I walk down the hall from Dynamic Fields feeling worried, frustrated, lost, even angry, and tired. I feel like I don't belong here, like I want to give up. The area in front of the room for Advanced Engineering Math (AEM) fills up with chatter and complaints about the proceeding Dynamic Fields lecture or nightmare of an exam. I sit down in my usual chair in AEM and after being walked through a few equations on the board, understand that somehow, everything is okay or at least will be eventually. 

Math is constant. It has always been there as a subject, and it is usually a confidence booster. Usually.
But it's structured well. You know what you're supposed to be learning, or know what formulas or methods to use, and know the extent of work you'll have to put in to do well.

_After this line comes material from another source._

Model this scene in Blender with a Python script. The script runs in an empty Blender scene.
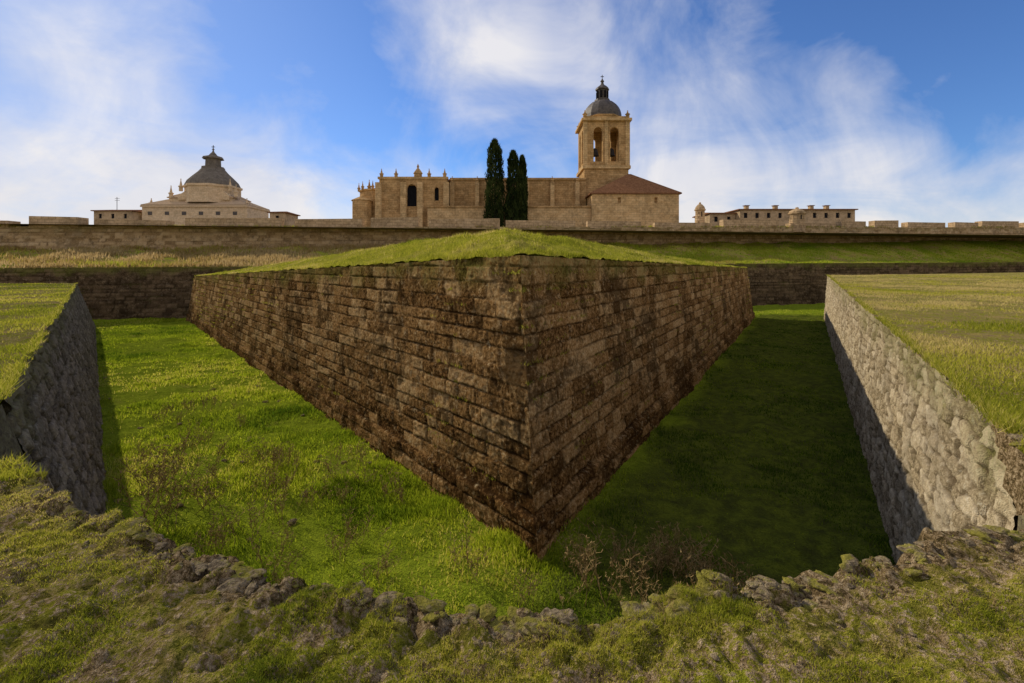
import bpy, bmesh, math, numpy as np
from mathutils import Vector
rng=np.random.default_rng(7)
scene=bpy.context.scene
F=480.0
# ------------------------------------------------------------------ noise
TAB=rng.random((8,256,256))
def vn(x,y,seed=0):
    x=np.asarray(x,float);y=np.asarray(y,float)
    t=TAB[seed%8];xi=np.floor(x).astype(int);yi=np.floor(y).astype(int)
    fx=x-xi;fy=y-yi;fx=fx*fx*(3-2*fx);fy=fy*fy*(3-2*fy)
    a=t[xi%256,yi%256];b=t[(xi+1)%256,yi%256];c=t[xi%256,(yi+1)%256];d=t[(xi+1)%256,(yi+1)%256]
    return (a*(1-fx)+b*fx)*(1-fy)+(c*(1-fx)+d*fx)*fy
def fbm(x,y,o=4,seed=0,g=.5):
    s=0;a=1;n=0
    for i in range(o):
        s=s+a*(vn(x*2**i+13.7*i,y*2**i+7.1*i,seed+i)-.5);n+=a;a*=g
    return s/n*2
def ss(a,b,x):
    t=np.clip((x-a)/(b-a),0,1);return t*t*(3-2*t)
# ------------------------------------------------------------------ node helpers
class M:
    def __init__(s,name):
        s.m=bpy.data.materials.new(name);s.m.use_nodes=True;s.t=s.m.node_tree;s.t.nodes.clear()
        s.out=s.n('ShaderNodeOutputMaterial')
    def n(s,typ,**k):
        nd=s.t.nodes.new(typ)
        for a,b in k.items():setattr(nd,a,b)
        return nd
    def l(s,a,b):s.t.links.new(a,b)
    def pos(s):return s.n('ShaderNodeNewGeometry').outputs['Position']
    def noise(s,scale,detail=5,rough=.6,vec=None,dist=0):
        n=s.n('ShaderNodeTexNoise');n.inputs['Scale'].default_value=scale;n.inputs['Detail'].default_value=detail
        n.inputs['Roughness'].default_value=rough;n.inputs['Distortion'].default_value=dist
        s.l(vec if vec is not None else s.pos(),n.inputs['Vector']);return n.outputs['Fac']
    def ramp(s,fac,stops):
        r=s.n('ShaderNodeValToRGB');e=r.color_ramp.elements
        while len(e)<len(stops):e.new(.5)
        for i,(p,c) in enumerate(stops):
            e[i].position=p;e[i].color=(*c,1) if len(c)==3 else c
        s.l(fac,r.inputs[0]);return r.outputs['Color']
    def val(s,fac,a,b,lo=0,hi=1):
        r=s.n('ShaderNodeMapRange');r.inputs[1].default_value=a;r.inputs[2].default_value=b
        r.inputs[3].default_value=lo;r.inputs[4].default_value=hi;s.l(fac,r.inputs[0]);return r.outputs[0]
    def mix(s,fac,a,b,mode='MIX'):
        r=s.n('ShaderNodeMix',data_type='RGBA',blend_type=mode)
        for v,i in((fac,0),(a,6),(b,7)):
            if hasattr(v,'is_linked'):s.l(v,r.inputs[i])
            elif i==0:r.inputs[0].default_value=v
            else:r.inputs[i].default_value=(*v,1)
        return r.outputs[2]
    def math(s,op,a,b=0):
        r=s.n('ShaderNodeMath',operation=op)
        for v,i in((a,0),(b,1)):
            if hasattr(v,'is_linked'):s.l(v,r.inputs[i])
            else:r.inputs[i].default_value=v
        return r.outputs[0]
    def bsdf(s,col,rough=.9,bump=None,bs=.5,bd=.02,spec=.2):
        if rough>=.8:
            b=s.n('ShaderNodeBsdfDiffuse');cs=b.inputs['Color'];b.inputs['Roughness'].default_value=.6
        else:
            b=s.n('ShaderNodeBsdfPrincipled');b.inputs['Roughness'].default_value=rough;b.inputs['Specular IOR Level'].default_value=spec;cs=b.inputs['Base Color']
        if hasattr(col,'is_linked'):s.l(col,cs)
        else:cs.default_value=(*col,1)
        if bump is not None:
            bn=s.n('ShaderNodeBump');bn.inputs['Strength'].default_value=bs;bn.inputs['Distance'].default_value=bd
            s.l(bump,bn.inputs['Height']);s.l(bn.outputs[0],b.inputs['Normal'])
        s.l(b.outputs[0],s.out.inputs[0]);return b
def stone_mat(name,dark,mid,light,joint,lichen=(.42,.40,.32),lich=.5,mossc=(.16,.17,.03),stain=.7,con=.9):
    m=M(name);at=m.n('ShaderNodeAttribute',attribute_name='blk');sp=m.n('ShaderNodeSeparateColor');m.l(at.outputs['Color'],sp.inputs[0])
    n1=m.noise(1.6,3,.65);n2=m.noise(14,4,.72);n0=m.noise(.35,2,.6)
    f=m.math('ADD',m.math('MULTIPLY',sp.outputs[0],.34),m.math('MULTIPLY',n1,.42))
    f=m.math('ADD',f,m.math('MULTIPLY',n0,.34));f=m.math('ADD',f,m.math('MULTIPLY',m.math('SUBTRACT',n2,.5),con))
    c=m.ramp(f,[(.25,dark),(.5,mid),(.82,light)])
    c=m.mix(m.val(sp.outputs[1],0,1,0,.85),c,joint)
    n4=m.noise(5,5,.75,dist=.4)
    lm=m.math('MULTIPLY',m.val(n4,.55,.64),m.val(n2,.42,.6));lm=m.math('MULTIPLY',lm,lich)
    c=m.mix(lm,c,lichen)
    dk=m.math('MULTIPLY',m.val(m.math('ADD',m.math('MULTIPLY',n4,-.5),m.math('ADD',m.math('MULTIPLY',n0,.6),m.math('MULTIPLY',n1,.5))),.28,.40),stain);c=m.mix(dk,c,tuple(x*.5 for x in dark))
    c=m.mix(m.math('MULTIPLY',sp.outputs[2],m.val(n2,.35,.6)),c,mossc)
    h=m.math('ADD',m.noise(16,3,.8),m.math('MULTIPLY',m.noise(70,2,.75),.5))
    m.bsdf(c,.92,h,1,.05);return m.m
def grass_ground(name,g1,g2,dry,soil,dryb=.5,soilb=.6,scale=1.0,damp_shade=None):
    m=M(name);a=m.noise(.5*scale,3,.65);b=m.noise(3*scale,4,.7);c3=m.noise(22*scale,4,.75)
    c=m.mix(m.val(b,.35,.65),g1,g2)
    c=m.mix(m.val(m.math('ADD',m.math('MULTIPLY',a,.6),m.math('MULTIPLY',c3,.4)),dryb-.06,dryb+.1),c,dry)
    c=m.mix(m.val(m.math('ADD',m.math('MULTIPLY',b,.5),m.math('MULTIPLY',c3,.5)),soilb-.04,soilb+.05),c,soil)
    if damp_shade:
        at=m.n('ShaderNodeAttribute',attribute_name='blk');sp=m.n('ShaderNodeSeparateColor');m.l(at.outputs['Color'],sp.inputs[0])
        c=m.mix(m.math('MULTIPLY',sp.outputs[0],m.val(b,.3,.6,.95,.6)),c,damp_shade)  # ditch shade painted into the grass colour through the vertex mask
    c=m.mix(m.val(c3,.35,.55,.6,.0),c,(.035,.045,.008))
    m.bsdf(c,.95,m.noise(22*scale,2,.75),1,.06);return m.m
def blade_mat(name,stops,trans=.45):
    m=M(name);at=m.n('ShaderNodeAttribute',attribute_name='blk');sp=m.n('ShaderNodeSeparateColor');m.l(at.outputs['Color'],sp.inputs[0])
    c=m.ramp(sp.outputs[0],stops)
    d=m.n('ShaderNodeBsdfDiffuse');t=m.n('ShaderNodeBsdfTranslucent');x=m.n('ShaderNodeMixShader');x.inputs[0].default_value=trans
    m.l(c,d.inputs[0]);m.l(c,t.inputs[0]);m.l(d.outputs[0],x.inputs[1]);m.l(t.outputs[0],x.inputs[2]);m.l(x.outputs[0],m.out.inputs[0]);return m.m
def flat_mat(name,c1,c2,sc=3,rough=.85,bd=.02):
    m=M(name);n=m.noise(sc,4,.7);m.bsdf(m.mix(m.val(n,.3,.7),c1,c2),rough,m.noise(sc*6,2,.7),.6,bd);return m.m
def far_stone(name,c1,c2,mort,bw=.9,bh=.42,stain=.7):
    m=M(name);p=m.pos();s=m.n('ShaderNodeSeparateXYZ');m.l(p,s.inputs[0]);cb=m.n('ShaderNodeCombineXYZ')
    m.l(m.math('ADD',s.outputs[0],m.math('MULTIPLY',s.outputs[1],.9)),cb.inputs[0]);m.l(s.outputs[2],cb.inputs[1])
    b=m.n('ShaderNodeTexBrick');b.inputs['Scale'].default_value=1;b.inputs['Brick Width'].default_value=bw;b.inputs['Row Height'].default_value=bh
    b.inputs['Mortar Size'].default_value=.025;b.inputs['Color1'].default_value=(*c1,1);b.inputs['Color2'].default_value=(*c2,1);b.inputs['Mortar'].default_value=(*mort,1)
    m.l(cb.outputs[0],b.inputs['Vector'])
    n=m.noise(.5,5,.72);c=m.mix(m.val(n,.42,.66,0,stain),b.outputs['Color'],tuple(x*.38 for x in c1));
    c=m.mix(m.val(m.noise(2.5,4,.75),.45,.7,0,.45),c,tuple(min(1,x*1.4) for x in c2))
    m.bsdf(c,.9,m.noise(6,3,.7),.6,.05);return m.m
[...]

There's usually a point in Math. And it's the basis of everything we do in engineering and science.

I feel like life sometimes feels a little like Dynamic Fields: messy, complex, incomprehensible, and I have no idea what's going on. I see God's character revealed through math: constant, purposeful, and knowing.

 Realization: life is not a script, function, or lines of code. Of course it'd be simpler if it was. Of course it'd be a great deal more boring.

Sometimes looking ahead in Math, I get a glimpse of a crazy complicated equation with symbols I don't yet understand. Yet I know we'll learn about it and get there...eventually. It's like God when I'm frustrated that I don't know what's going on is saying, "Don't worry, we'll get there....eventually."